-------- SUPPLIED MATERIAL --------

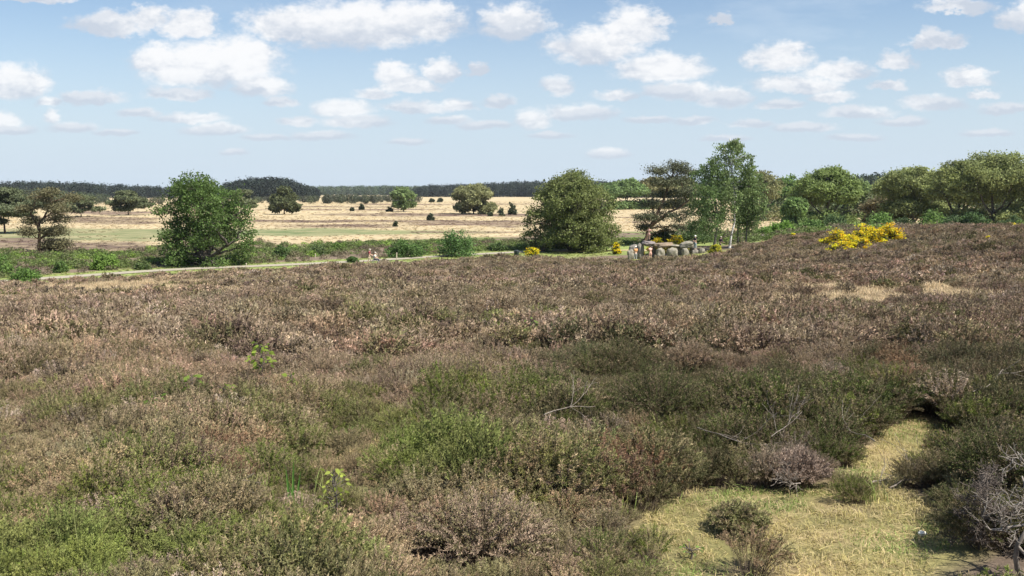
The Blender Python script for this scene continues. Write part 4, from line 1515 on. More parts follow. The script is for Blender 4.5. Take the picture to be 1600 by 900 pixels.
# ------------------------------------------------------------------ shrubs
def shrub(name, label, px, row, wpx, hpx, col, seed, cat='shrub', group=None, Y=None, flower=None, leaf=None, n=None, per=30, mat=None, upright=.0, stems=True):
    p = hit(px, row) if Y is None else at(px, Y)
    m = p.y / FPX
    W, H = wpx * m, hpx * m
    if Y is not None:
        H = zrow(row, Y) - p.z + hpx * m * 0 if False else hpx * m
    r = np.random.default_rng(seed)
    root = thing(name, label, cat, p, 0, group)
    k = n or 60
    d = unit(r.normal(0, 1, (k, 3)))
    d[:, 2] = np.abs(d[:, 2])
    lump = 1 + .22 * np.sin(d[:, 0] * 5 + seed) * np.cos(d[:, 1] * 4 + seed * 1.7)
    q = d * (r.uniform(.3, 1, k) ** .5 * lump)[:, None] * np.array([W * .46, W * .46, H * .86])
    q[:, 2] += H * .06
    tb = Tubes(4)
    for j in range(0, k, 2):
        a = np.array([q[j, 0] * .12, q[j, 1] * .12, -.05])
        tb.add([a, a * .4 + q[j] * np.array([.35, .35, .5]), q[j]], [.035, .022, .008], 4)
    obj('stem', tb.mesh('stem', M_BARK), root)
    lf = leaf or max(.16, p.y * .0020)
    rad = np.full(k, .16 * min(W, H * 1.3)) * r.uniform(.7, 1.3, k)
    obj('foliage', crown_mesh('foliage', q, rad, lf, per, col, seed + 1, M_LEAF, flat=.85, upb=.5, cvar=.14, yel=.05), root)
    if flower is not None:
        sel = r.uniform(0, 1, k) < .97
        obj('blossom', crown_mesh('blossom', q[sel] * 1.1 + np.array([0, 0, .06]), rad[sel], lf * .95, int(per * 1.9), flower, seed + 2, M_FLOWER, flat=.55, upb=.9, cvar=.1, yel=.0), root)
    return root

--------

REQUEST –
Output the data above without changes, apart from leaving out the pictures.

EXERCISE SOLUTION –
The Blender Python script for this scene continues. Write part 4, from line 1515 on. More parts follow. The script is for Blender 4.5. Take the picture to be 1600 by 900 pixels.
# ------------------------------------------------------------------ shrubs
def shrub(name, label, px, row, wpx, hpx, col, seed, cat='shrub', group=None, Y=None, flower=None, leaf=None, n=None, per=30, mat=None, upright=.0, stems=True):
    p = hit(px, row) if Y is None else at(px, Y)
    m = p.y / FPX
    W, H = wpx * m, hpx * m
    if Y is not None:
        H = zrow(row, Y) - p.z + hpx * m * 0 if False else hpx * m
    r = np.random.default_rng(seed)
    root = thing(name, label, cat, p, 0, group)
    k = n or 60
    d = unit(r.normal(0, 1, (k, 3)))
    d[:, 2] = np.abs(d[:, 2])
    lump = 1 + .22 * np.sin(d[:, 0] * 5 + seed) * np.cos(d[:, 1] * 4 + seed * 1.7)
    q = d * (r.uniform(.3, 1, k) ** .5 * lump)[:, None] * np.array([W * .46, W * .46, H * .86])
    q[:, 2] += H * .06
    tb = Tubes(4)
    for j in range(0, k, 2):
        a = np.array([q[j, 0] * .12, q[j, 1] * .12, -.05])
        tb.add([a, a * .4 + q[j] * np.array([.35, .35, .5]), q[j]], [.035, .022, .008], 4)
    obj('stem', tb.mesh('stem', M_BARK), root)
    lf = leaf or max(.16, p.y * .0020)
    rad = np.full(k, .16 * min(W, H * 1.3)) * r.uniform(.7, 1.3, k)
    obj('foliage', crown_mesh('foliage', q, rad, lf, per, col, seed + 1, M_LEAF, flat=.85, upb=.5, cvar=.14, yel=.05), root)
    if flower is not None:
        sel = r.uniform(0, 1, k) < .97
        obj('blossom', crown_mesh('blossom', q[sel] * 1.1 + np.array([0, 0, .06]), rad[sel], lf * .95, int(per * 1.9), flower, seed + 2, M_FLOWER, flat=.55, upb=.9, cvar=.1, yel=.0), root)
    return root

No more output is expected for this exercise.